DATASET:
____________________

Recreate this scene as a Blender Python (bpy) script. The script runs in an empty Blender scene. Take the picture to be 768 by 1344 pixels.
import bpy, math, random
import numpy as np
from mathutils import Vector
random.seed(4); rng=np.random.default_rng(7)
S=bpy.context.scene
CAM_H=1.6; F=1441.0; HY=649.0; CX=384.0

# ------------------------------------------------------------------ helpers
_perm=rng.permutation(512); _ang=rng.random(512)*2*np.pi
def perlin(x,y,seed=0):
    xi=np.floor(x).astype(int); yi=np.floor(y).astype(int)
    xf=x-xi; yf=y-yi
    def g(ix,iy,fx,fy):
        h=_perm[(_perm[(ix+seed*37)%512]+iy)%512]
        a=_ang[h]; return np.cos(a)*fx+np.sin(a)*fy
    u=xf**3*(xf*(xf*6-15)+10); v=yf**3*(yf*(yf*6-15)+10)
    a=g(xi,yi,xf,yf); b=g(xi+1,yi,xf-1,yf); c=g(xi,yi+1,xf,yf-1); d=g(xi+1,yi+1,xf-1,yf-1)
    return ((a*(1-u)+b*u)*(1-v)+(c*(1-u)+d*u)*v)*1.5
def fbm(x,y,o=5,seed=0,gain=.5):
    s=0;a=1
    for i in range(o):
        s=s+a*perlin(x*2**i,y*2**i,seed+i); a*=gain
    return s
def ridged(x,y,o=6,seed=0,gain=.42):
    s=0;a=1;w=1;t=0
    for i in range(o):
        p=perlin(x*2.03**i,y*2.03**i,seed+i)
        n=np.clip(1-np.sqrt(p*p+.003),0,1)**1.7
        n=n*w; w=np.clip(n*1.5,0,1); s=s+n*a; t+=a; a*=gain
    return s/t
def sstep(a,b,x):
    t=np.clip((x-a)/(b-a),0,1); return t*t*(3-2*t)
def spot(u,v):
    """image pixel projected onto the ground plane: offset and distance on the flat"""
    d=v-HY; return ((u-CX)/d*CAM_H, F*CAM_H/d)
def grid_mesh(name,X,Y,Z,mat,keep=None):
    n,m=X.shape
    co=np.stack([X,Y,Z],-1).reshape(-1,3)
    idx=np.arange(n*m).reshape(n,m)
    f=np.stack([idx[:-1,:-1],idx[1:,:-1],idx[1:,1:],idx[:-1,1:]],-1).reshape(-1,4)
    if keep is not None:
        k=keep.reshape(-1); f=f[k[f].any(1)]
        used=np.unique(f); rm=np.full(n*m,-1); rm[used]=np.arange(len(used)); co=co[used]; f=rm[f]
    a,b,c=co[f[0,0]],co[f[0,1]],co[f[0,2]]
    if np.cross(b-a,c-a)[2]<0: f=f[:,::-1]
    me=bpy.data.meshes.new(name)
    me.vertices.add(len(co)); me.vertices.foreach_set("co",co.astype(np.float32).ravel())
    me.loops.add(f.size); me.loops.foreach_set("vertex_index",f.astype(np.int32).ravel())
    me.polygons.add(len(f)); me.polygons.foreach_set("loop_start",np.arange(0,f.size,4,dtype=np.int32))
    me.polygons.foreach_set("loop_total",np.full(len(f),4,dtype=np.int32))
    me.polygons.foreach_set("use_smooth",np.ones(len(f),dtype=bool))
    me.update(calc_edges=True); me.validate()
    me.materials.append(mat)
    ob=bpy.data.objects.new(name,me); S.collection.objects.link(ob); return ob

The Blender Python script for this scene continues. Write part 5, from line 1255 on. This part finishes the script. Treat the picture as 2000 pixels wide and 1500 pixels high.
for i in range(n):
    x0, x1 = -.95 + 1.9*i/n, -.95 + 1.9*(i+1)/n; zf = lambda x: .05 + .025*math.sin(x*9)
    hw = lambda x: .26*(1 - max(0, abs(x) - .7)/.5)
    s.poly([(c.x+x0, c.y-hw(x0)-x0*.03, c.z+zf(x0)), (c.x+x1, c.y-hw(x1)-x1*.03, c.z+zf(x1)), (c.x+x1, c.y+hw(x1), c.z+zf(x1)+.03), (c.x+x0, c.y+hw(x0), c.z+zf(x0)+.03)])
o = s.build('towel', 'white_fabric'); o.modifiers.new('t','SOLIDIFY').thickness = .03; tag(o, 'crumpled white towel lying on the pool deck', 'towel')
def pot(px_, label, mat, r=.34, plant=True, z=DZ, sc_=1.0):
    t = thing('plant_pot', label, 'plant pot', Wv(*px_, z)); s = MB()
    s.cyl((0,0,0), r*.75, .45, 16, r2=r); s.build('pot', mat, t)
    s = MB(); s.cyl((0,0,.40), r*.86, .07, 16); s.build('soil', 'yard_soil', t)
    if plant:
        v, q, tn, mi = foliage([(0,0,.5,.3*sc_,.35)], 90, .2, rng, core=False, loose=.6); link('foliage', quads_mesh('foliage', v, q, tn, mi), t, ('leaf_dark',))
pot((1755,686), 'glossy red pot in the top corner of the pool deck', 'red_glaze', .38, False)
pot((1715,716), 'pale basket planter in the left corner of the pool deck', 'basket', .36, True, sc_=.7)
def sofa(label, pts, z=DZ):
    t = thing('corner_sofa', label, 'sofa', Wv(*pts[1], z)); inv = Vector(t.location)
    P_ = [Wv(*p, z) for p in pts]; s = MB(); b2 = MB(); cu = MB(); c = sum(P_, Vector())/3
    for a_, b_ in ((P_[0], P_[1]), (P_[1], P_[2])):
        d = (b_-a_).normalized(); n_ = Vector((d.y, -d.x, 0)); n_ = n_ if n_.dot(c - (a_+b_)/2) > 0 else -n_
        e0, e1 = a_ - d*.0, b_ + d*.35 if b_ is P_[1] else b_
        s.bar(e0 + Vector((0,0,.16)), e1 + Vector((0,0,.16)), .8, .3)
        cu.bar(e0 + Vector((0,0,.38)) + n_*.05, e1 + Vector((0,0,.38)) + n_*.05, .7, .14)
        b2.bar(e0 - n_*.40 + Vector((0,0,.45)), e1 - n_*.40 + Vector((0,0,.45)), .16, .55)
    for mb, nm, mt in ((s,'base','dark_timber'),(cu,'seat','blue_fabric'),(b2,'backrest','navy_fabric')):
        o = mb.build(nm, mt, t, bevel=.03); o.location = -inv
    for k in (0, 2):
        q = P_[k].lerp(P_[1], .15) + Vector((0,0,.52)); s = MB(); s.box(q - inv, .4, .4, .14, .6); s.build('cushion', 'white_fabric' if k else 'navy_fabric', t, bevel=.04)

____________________

Up to and including the line that holds "CAM_H=1.6; F=1441.0; HY=649.0; CX=384.0", reproduce the records above exactly from their first line, and give nothing else.

EXPECTED ANSWER:
Recreate this scene as a Blender Python (bpy) script. The script runs in an empty Blender scene. Take the picture to be 768 by 1344 pixels.
import bpy, math, random
import numpy as np
from mathutils import Vector
random.seed(4); rng=np.random.default_rng(7)
S=bpy.context.scene
CAM_H=1.6; F=1441.0; HY=649.0; CX=384.0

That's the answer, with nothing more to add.